▶ _Exercise prompt_: Begin at the first line and end at the line containing "R = math.radians". Extract exactly those lines.

--*--

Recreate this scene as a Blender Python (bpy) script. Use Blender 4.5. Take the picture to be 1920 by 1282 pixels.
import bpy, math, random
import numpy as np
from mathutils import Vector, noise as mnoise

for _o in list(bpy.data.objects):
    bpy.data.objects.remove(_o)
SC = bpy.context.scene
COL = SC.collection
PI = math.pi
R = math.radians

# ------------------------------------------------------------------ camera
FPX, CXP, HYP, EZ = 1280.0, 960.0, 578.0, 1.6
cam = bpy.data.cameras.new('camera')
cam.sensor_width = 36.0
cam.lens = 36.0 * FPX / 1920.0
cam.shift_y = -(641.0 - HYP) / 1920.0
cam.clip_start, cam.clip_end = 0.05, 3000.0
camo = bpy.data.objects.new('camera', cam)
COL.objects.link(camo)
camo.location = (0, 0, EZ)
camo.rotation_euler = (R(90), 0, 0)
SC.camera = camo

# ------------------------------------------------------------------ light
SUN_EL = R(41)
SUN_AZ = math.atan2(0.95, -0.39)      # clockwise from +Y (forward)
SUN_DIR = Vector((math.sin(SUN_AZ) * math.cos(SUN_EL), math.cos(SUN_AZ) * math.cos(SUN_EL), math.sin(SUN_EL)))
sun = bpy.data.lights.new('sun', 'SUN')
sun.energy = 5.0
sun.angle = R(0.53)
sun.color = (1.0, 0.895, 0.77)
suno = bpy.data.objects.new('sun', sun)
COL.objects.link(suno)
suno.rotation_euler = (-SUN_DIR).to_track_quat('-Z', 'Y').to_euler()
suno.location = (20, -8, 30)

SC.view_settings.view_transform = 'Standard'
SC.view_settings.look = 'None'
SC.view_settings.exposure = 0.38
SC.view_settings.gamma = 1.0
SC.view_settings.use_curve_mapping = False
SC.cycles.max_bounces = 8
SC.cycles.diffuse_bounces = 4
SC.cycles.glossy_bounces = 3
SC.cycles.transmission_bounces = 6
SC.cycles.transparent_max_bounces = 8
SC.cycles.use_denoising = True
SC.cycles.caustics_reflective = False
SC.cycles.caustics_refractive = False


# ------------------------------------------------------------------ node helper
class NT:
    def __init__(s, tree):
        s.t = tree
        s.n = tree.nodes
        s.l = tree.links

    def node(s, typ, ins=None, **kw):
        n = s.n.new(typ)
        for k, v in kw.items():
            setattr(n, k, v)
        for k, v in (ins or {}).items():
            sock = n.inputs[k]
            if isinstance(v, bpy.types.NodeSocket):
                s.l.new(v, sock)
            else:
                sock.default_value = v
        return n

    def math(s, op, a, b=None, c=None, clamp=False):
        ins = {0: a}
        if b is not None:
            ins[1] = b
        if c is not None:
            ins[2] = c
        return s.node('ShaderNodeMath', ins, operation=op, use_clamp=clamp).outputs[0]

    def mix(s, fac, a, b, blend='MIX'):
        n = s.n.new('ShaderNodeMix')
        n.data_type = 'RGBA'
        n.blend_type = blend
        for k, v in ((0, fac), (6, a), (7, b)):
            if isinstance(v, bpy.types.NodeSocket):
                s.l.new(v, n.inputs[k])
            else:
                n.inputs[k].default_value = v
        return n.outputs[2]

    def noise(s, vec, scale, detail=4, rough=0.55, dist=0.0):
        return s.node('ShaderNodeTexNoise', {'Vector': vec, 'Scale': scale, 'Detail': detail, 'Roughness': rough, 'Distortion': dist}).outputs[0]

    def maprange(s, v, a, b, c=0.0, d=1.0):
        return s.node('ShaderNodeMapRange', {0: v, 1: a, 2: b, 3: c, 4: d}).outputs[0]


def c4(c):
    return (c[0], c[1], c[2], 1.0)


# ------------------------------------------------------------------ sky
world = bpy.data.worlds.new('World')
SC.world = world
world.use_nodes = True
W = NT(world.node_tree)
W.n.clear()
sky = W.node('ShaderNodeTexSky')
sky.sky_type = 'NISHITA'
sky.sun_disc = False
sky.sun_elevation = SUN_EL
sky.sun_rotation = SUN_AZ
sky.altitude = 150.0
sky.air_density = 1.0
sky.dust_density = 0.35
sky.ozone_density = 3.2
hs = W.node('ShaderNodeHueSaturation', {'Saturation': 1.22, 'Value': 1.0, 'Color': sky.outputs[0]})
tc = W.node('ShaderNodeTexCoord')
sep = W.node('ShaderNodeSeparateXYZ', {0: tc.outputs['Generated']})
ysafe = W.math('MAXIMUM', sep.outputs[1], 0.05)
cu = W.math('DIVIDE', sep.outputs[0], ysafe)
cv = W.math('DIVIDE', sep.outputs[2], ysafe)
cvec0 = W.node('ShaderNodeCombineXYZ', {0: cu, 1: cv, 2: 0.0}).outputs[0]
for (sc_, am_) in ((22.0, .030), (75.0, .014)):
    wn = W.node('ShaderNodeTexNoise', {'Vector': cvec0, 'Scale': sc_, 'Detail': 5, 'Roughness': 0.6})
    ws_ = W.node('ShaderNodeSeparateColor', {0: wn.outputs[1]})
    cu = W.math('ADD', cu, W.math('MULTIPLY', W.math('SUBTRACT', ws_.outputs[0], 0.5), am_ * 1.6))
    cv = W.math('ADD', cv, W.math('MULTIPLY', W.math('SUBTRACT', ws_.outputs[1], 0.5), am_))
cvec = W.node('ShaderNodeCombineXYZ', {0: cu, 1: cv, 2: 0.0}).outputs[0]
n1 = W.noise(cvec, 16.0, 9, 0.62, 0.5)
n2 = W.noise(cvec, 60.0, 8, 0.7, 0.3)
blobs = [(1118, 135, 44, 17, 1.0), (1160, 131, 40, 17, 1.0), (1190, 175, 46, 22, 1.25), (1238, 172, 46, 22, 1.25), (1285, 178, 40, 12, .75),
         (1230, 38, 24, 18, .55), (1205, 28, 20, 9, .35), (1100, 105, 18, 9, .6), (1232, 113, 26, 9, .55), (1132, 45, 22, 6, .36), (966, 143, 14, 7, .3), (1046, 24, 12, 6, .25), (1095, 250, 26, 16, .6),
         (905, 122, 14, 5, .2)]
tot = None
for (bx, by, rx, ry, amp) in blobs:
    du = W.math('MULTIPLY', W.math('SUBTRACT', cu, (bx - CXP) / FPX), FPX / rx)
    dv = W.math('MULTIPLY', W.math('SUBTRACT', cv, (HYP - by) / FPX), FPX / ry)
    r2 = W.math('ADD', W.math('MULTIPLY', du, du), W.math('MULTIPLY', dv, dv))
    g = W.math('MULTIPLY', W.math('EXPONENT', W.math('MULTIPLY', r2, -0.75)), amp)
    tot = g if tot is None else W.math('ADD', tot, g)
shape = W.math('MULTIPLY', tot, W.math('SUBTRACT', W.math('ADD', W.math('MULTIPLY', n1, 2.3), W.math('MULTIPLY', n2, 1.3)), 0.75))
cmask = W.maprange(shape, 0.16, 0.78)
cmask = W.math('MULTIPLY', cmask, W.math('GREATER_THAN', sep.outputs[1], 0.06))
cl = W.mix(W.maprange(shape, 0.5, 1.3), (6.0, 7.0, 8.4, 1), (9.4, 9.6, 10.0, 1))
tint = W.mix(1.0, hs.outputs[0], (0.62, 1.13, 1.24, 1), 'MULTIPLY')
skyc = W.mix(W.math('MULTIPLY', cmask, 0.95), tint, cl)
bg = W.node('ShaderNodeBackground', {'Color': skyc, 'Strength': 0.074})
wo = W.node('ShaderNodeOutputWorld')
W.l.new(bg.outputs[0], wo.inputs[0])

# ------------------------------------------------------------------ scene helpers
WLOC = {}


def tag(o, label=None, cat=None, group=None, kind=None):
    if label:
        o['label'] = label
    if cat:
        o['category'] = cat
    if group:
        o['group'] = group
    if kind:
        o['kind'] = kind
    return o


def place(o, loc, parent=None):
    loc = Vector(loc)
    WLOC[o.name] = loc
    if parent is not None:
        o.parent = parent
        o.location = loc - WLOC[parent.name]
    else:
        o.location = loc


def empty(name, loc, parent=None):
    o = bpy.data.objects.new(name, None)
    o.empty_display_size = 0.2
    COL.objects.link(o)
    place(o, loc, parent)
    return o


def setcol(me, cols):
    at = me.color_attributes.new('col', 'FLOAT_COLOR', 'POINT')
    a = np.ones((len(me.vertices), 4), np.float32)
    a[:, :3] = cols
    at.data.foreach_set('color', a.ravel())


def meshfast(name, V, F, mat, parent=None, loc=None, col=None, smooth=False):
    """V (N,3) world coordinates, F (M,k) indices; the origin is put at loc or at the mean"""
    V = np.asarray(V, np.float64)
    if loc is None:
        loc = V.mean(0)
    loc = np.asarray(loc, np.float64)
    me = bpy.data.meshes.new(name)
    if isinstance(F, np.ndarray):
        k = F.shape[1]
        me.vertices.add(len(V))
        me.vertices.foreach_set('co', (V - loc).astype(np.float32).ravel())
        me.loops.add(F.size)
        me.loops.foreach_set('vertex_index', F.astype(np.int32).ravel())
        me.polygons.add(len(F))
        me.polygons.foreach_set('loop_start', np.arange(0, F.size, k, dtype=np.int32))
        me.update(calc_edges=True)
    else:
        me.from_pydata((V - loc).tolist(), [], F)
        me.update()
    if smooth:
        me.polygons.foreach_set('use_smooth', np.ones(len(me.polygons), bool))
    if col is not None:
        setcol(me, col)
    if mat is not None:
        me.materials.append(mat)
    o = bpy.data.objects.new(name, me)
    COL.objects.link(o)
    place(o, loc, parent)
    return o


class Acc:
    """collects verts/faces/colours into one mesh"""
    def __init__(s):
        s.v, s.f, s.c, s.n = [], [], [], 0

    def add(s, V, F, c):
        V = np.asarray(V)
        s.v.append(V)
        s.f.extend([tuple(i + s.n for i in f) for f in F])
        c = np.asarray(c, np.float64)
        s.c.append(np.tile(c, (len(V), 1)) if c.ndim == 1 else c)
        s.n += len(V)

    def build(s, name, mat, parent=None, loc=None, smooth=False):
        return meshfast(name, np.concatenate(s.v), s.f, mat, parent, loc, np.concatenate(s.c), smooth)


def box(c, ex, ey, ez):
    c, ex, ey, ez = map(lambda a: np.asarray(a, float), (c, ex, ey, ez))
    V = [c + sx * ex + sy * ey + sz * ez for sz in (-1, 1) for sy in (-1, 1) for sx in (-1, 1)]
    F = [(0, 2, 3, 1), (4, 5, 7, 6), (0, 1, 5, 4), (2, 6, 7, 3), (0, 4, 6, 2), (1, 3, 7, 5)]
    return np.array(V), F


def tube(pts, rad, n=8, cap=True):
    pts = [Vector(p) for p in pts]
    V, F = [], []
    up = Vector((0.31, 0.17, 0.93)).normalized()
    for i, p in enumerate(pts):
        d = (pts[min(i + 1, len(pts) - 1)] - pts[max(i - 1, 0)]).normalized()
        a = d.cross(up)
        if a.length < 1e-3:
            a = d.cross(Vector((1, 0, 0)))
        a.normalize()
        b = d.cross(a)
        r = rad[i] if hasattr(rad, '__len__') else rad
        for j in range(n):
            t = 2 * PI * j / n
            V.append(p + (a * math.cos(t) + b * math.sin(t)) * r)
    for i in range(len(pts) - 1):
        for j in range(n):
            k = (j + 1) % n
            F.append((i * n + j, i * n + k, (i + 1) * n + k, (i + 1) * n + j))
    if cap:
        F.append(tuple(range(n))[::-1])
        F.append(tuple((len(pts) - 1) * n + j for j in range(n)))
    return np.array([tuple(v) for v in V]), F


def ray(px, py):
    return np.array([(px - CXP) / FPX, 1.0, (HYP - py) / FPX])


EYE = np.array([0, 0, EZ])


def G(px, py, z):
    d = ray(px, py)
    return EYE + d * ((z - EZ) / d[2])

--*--

▶ _The answer_:
Recreate this scene as a Blender Python (bpy) script. Use Blender 4.5. Take the picture to be 1920 by 1282 pixels.
import bpy, math, random
import numpy as np
from mathutils import Vector, noise as mnoise

for _o in list(bpy.data.objects):
    bpy.data.objects.remove(_o)
SC = bpy.context.scene
COL = SC.collection
PI = math.pi
R = math.radians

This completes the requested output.